◆ Request
Every record below should be printed exactly as given.

◆ Records to process
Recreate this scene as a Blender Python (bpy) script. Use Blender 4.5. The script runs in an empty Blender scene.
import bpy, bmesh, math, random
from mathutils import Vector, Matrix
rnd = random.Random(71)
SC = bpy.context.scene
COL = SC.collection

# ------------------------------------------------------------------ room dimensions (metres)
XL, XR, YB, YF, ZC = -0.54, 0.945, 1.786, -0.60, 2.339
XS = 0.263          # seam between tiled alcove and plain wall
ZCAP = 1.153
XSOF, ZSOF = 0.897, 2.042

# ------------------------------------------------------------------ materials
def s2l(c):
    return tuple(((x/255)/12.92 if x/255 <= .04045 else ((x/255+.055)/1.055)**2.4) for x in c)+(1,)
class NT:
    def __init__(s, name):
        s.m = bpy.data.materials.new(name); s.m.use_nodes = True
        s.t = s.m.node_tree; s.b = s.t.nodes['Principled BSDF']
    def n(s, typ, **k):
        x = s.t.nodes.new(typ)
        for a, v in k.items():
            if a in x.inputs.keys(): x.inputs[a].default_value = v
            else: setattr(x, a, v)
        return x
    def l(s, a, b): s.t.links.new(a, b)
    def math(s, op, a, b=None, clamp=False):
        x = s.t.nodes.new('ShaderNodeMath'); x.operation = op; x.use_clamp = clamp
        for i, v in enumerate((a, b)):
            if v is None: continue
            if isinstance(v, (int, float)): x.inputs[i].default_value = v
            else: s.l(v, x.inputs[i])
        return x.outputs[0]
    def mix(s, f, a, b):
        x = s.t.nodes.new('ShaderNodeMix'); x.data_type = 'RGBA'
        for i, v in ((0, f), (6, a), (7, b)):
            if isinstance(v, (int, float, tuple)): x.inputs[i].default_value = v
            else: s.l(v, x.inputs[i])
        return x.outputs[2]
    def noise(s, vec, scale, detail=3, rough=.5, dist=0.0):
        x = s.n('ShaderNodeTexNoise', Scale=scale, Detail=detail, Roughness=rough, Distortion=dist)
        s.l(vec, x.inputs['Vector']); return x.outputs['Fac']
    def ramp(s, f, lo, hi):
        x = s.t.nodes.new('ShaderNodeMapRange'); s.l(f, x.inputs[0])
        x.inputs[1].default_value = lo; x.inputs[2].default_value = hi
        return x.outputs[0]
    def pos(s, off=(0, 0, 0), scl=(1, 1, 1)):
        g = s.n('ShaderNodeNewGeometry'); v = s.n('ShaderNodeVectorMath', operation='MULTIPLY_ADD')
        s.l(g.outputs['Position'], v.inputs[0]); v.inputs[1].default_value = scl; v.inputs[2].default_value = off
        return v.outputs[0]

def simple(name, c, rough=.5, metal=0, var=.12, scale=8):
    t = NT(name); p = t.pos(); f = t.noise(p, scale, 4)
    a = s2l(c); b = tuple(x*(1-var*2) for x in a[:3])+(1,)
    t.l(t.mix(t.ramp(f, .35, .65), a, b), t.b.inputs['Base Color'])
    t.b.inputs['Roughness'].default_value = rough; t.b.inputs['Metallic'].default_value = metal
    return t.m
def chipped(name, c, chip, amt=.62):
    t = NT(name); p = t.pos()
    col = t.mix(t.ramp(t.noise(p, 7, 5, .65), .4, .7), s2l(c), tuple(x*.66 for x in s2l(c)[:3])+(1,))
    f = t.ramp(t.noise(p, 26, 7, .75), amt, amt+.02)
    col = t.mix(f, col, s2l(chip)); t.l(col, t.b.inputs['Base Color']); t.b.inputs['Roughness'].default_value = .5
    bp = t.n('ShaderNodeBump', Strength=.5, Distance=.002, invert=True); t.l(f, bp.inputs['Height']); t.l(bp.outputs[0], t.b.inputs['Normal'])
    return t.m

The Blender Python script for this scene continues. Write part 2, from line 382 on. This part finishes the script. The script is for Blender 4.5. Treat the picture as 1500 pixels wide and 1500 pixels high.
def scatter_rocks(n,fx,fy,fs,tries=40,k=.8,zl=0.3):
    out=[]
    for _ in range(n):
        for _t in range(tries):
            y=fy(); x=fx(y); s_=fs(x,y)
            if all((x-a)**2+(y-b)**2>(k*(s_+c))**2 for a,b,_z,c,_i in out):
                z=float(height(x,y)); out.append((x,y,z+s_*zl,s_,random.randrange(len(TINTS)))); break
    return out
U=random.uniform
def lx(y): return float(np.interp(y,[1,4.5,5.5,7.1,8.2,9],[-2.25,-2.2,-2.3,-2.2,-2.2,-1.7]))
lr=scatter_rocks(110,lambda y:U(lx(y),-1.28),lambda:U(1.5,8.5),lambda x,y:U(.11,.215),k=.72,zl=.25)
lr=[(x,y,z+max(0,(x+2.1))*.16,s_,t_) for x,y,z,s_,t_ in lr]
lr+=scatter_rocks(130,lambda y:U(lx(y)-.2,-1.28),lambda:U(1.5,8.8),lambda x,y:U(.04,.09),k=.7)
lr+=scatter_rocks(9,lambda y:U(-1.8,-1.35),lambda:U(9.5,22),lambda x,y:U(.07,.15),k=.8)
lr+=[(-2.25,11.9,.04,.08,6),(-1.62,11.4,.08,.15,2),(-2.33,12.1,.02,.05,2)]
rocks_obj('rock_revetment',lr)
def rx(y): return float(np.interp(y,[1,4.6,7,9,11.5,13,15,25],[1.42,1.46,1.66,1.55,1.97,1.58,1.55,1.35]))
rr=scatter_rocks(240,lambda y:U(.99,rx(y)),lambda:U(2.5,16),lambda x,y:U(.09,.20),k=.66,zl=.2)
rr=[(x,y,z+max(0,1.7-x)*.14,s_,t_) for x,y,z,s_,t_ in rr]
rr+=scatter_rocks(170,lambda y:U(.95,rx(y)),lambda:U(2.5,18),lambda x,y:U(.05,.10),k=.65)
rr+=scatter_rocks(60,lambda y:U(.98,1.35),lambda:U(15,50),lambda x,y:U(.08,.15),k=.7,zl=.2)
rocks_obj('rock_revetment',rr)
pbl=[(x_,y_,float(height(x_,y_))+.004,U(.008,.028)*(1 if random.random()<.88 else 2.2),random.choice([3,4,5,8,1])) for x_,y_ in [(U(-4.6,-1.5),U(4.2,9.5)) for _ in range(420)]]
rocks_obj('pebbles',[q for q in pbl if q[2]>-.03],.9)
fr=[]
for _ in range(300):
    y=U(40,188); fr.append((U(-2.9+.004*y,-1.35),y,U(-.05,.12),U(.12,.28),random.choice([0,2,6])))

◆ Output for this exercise
Recreate this scene as a Blender Python (bpy) script. Use Blender 4.5. The script runs in an empty Blender scene.
import bpy, bmesh, math, random
from mathutils import Vector, Matrix
rnd = random.Random(71)
SC = bpy.context.scene
COL = SC.collection

# ------------------------------------------------------------------ room dimensions (metres)
XL, XR, YB, YF, ZC = -0.54, 0.945, 1.786, -0.60, 2.339
XS = 0.263          # seam between tiled alcove and plain wall
ZCAP = 1.153
XSOF, ZSOF = 0.897, 2.042

# ------------------------------------------------------------------ materials
def s2l(c):
    return tuple(((x/255)/12.92 if x/255 <= .04045 else ((x/255+.055)/1.055)**2.4) for x in c)+(1,)
class NT:
    def __init__(s, name):
        s.m = bpy.data.materials.new(name); s.m.use_nodes = True
        s.t = s.m.node_tree; s.b = s.t.nodes['Principled BSDF']
    def n(s, typ, **k):
        x = s.t.nodes.new(typ)
        for a, v in k.items():
            if a in x.inputs.keys(): x.inputs[a].default_value = v
            else: setattr(x, a, v)
        return x
    def l(s, a, b): s.t.links.new(a, b)
    def math(s, op, a, b=None, clamp=False):
        x = s.t.nodes.new('ShaderNodeMath'); x.operation = op; x.use_clamp = clamp
        for i, v in enumerate((a, b)):
            if v is None: continue
            if isinstance(v, (int, float)): x.inputs[i].default_value = v
            else: s.l(v, x.inputs[i])
        return x.outputs[0]
    def mix(s, f, a, b):
        x = s.t.nodes.new('ShaderNodeMix'); x.data_type = 'RGBA'
        for i, v in ((0, f), (6, a), (7, b)):
            if isinstance(v, (int, float, tuple)): x.inputs[i].default_value = v
            else: s.l(v, x.inputs[i])
        return x.outputs[2]
    def noise(s, vec, scale, detail=3, rough=.5, dist=0.0):
        x = s.n('ShaderNodeTexNoise', Scale=scale, Detail=detail, Roughness=rough, Distortion=dist)
        s.l(vec, x.inputs['Vector']); return x.outputs['Fac']
    def ramp(s, f, lo, hi):
        x = s.t.nodes.new('ShaderNodeMapRange'); s.l(f, x.inputs[0])
        x.inputs[1].default_value = lo; x.inputs[2].default_value = hi
        return x.outputs[0]
    def pos(s, off=(0, 0, 0), scl=(1, 1, 1)):
        g = s.n('ShaderNodeNewGeometry'); v = s.n('ShaderNodeVectorMath', operation='MULTIPLY_ADD')
        s.l(g.outputs['Position'], v.inputs[0]); v.inputs[1].default_value = scl; v.inputs[2].default_value = off
        return v.outputs[0]

def simple(name, c, rough=.5, metal=0, var=.12, scale=8):
    t = NT(name); p = t.pos(); f = t.noise(p, scale, 4)
    a = s2l(c); b = tuple(x*(1-var*2) for x in a[:3])+(1,)
    t.l(t.mix(t.ramp(f, .35, .65), a, b), t.b.inputs['Base Color'])
    t.b.inputs['Roughness'].default_value = rough; t.b.inputs['Metallic'].default_value = metal
    return t.m
def chipped(name, c, chip, amt=.62):
    t = NT(name); p = t.pos()
    col = t.mix(t.ramp(t.noise(p, 7, 5, .65), .4, .7), s2l(c), tuple(x*.66 for x in s2l(c)[:3])+(1,))
    f = t.ramp(t.noise(p, 26, 7, .75), amt, amt+.02)
    col = t.mix(f, col, s2l(chip)); t.l(col, t.b.inputs['Base Color']); t.b.inputs['Roughness'].default_value = .5
    bp = t.n('ShaderNodeBump', Strength=.5, Distance=.002, invert=True); t.l(f, bp.inputs['Height']); t.l(bp.outputs[0], t.b.inputs['Normal'])
    return t.m

The Blender Python script for this scene continues. Write part 2, from line 382 on. This part finishes the script. The script is for Blender 4.5. Treat the picture as 1500 pixels wide and 1500 pixels high.
def scatter_rocks(n,fx,fy,fs,tries=40,k=.8,zl=0.3):
    out=[]
    for _ in range(n):
        for _t in range(tries):
            y=fy(); x=fx(y); s_=fs(x,y)
            if all((x-a)**2+(y-b)**2>(k*(s_+c))**2 for a,b,_z,c,_i in out):
                z=float(height(x,y)); out.append((x,y,z+s_*zl,s_,random.randrange(len(TINTS)))); break
    return out
U=random.uniform
def lx(y): return float(np.interp(y,[1,4.5,5.5,7.1,8.2,9],[-2.25,-2.2,-2.3,-2.2,-2.2,-1.7]))
lr=scatter_rocks(110,lambda y:U(lx(y),-1.28),lambda:U(1.5,8.5),lambda x,y:U(.11,.215),k=.72,zl=.25)
lr=[(x,y,z+max(0,(x+2.1))*.16,s_,t_) for x,y,z,s_,t_ in lr]
lr+=scatter_rocks(130,lambda y:U(lx(y)-.2,-1.28),lambda:U(1.5,8.8),lambda x,y:U(.04,.09),k=.7)
lr+=scatter_rocks(9,lambda y:U(-1.8,-1.35),lambda:U(9.5,22),lambda x,y:U(.07,.15),k=.8)
lr+=[(-2.25,11.9,.04,.08,6),(-1.62,11.4,.08,.15,2),(-2.33,12.1,.02,.05,2)]
rocks_obj('rock_revetment',lr)
def rx(y): return float(np.interp(y,[1,4.6,7,9,11.5,13,15,25],[1.42,1.46,1.66,1.55,1.97,1.58,1.55,1.35]))
rr=scatter_rocks(240,lambda y:U(.99,rx(y)),lambda:U(2.5,16),lambda x,y:U(.09,.20),k=.66,zl=.2)
rr=[(x,y,z+max(0,1.7-x)*.14,s_,t_) for x,y,z,s_,t_ in rr]
rr+=scatter_rocks(170,lambda y:U(.95,rx(y)),lambda:U(2.5,18),lambda x,y:U(.05,.10),k=.65)
rr+=scatter_rocks(60,lambda y:U(.98,1.35),lambda:U(15,50),lambda x,y:U(.08,.15),k=.7,zl=.2)
rocks_obj('rock_revetment',rr)
pbl=[(x_,y_,float(height(x_,y_))+.004,U(.008,.028)*(1 if random.random()<.88 else 2.2),random.choice([3,4,5,8,1])) for x_,y_ in [(U(-4.6,-1.5),U(4.2,9.5)) for _ in range(420)]]
rocks_obj('pebbles',[q for q in pbl if q[2]>-.03],.9)
fr=[]
for _ in range(300):
    y=U(40,188); fr.append((U(-2.9+.004*y,-1.35),y,U(-.05,.12),U(.12,.28),random.choice([0,2,6])))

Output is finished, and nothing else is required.